### [WRITTEN REQUEST]
In the records below, work out how many lines hold the word "script". Report the number alone.

++++++++

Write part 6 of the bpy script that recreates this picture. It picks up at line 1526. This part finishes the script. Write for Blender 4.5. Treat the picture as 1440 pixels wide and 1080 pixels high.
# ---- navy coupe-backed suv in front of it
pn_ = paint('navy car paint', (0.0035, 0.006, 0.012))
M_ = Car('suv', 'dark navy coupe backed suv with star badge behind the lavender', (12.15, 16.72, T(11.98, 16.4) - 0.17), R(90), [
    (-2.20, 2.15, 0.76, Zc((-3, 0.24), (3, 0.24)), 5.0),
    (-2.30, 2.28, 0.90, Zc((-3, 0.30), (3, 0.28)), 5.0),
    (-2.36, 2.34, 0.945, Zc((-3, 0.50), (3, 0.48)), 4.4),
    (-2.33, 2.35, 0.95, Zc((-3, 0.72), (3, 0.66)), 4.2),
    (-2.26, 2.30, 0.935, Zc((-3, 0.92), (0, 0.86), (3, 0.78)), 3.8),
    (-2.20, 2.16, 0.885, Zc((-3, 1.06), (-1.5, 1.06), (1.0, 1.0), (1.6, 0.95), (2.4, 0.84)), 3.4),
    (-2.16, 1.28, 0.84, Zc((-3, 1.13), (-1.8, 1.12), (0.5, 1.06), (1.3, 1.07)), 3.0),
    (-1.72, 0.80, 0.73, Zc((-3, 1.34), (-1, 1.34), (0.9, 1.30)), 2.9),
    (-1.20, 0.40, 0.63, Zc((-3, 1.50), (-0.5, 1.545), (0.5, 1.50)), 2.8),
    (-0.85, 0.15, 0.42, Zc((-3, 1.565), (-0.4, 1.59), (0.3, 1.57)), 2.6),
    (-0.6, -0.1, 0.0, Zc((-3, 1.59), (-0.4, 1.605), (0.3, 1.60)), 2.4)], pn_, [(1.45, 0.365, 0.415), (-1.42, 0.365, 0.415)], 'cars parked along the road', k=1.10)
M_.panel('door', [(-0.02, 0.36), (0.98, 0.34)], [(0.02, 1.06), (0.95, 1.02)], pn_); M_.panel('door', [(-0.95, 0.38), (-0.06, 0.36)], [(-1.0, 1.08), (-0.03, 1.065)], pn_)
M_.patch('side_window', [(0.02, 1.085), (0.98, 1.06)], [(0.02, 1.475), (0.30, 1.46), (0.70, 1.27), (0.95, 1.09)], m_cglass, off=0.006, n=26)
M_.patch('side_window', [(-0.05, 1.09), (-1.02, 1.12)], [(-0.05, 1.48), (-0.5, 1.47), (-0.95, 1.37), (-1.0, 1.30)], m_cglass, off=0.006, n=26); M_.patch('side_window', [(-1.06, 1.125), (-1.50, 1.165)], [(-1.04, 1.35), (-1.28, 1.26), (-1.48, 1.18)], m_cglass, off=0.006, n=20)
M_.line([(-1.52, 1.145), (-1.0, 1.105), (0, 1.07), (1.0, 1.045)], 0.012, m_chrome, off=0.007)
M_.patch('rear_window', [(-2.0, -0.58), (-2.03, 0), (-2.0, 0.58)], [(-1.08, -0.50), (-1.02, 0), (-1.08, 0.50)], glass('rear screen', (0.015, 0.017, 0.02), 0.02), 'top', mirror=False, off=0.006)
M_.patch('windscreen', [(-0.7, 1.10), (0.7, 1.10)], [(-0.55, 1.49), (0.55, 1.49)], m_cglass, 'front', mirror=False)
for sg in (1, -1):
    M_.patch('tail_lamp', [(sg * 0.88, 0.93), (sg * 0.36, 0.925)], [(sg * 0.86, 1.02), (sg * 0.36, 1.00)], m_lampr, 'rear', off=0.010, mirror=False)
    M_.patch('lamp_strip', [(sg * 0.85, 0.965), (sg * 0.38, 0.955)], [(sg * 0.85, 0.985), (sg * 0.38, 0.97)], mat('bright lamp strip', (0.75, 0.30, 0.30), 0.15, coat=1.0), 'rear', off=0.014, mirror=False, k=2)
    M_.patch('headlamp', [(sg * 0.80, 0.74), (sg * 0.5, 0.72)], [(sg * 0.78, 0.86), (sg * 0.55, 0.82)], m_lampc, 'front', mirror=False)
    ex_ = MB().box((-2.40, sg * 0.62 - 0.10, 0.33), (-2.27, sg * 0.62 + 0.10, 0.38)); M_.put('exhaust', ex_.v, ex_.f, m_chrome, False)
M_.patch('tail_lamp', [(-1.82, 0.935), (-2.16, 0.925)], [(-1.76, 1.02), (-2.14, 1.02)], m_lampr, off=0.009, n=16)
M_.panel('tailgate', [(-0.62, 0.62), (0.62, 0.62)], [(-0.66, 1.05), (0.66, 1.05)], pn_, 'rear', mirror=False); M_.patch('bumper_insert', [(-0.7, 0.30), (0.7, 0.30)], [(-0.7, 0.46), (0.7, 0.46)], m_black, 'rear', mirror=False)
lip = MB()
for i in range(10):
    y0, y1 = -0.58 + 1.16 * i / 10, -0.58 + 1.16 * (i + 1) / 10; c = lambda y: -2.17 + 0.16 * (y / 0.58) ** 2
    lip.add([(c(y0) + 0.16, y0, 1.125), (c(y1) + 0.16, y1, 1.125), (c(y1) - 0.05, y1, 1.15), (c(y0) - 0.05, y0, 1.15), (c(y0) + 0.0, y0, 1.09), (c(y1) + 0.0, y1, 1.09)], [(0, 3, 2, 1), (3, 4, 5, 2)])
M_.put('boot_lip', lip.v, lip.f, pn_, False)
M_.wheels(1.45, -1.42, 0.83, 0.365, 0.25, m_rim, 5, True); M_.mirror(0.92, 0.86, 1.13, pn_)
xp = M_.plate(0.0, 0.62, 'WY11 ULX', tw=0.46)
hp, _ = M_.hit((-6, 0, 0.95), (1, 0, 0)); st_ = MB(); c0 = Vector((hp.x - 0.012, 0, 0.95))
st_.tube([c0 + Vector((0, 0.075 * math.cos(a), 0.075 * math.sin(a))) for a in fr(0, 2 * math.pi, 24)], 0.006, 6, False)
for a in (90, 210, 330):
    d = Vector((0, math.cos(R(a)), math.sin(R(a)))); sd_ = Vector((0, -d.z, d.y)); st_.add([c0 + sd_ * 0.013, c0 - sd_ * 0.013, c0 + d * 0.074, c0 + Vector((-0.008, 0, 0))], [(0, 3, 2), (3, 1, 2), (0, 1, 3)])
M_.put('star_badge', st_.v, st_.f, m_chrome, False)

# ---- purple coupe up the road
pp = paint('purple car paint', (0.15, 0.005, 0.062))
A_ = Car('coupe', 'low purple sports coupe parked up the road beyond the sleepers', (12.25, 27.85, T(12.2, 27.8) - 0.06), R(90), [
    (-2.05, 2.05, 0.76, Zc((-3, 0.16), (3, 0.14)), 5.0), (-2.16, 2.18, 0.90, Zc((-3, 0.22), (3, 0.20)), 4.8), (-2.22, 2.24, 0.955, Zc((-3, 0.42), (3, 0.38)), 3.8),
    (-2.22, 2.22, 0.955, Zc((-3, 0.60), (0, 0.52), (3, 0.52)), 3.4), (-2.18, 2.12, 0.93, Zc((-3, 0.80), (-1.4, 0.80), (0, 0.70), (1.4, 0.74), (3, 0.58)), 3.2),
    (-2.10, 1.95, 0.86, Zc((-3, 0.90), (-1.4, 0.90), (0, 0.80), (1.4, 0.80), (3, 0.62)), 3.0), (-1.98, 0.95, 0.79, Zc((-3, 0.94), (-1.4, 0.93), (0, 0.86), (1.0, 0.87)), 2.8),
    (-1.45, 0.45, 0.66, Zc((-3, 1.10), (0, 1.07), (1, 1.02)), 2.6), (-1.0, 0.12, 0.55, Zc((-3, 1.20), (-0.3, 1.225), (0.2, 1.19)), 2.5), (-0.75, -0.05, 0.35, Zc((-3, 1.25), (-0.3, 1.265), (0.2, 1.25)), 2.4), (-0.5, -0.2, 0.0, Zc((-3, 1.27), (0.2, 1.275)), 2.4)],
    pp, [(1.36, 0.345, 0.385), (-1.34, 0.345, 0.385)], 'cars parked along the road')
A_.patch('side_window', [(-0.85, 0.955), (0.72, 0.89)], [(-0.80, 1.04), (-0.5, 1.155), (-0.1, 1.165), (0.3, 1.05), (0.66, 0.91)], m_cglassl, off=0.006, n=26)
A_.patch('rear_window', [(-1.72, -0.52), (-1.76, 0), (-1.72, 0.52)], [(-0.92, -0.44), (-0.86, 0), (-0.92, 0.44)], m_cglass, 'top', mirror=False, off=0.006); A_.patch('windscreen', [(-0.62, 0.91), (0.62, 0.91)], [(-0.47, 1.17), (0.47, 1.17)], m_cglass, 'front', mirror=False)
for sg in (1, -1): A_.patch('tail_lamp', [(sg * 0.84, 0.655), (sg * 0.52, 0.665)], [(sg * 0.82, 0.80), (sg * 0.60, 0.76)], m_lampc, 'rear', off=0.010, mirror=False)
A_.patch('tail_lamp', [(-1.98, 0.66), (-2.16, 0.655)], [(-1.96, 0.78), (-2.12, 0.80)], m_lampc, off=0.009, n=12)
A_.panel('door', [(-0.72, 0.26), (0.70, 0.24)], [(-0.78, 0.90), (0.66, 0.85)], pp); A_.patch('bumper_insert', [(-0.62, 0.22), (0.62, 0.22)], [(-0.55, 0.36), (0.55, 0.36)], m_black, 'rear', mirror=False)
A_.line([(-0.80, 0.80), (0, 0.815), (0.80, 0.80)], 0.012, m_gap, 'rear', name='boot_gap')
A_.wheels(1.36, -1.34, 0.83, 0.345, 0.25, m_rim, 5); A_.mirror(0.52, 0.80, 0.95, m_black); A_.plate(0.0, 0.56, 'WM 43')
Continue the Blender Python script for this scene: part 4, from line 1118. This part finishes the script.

++++++++

### [ANSWER TO THE PROBLEM]
2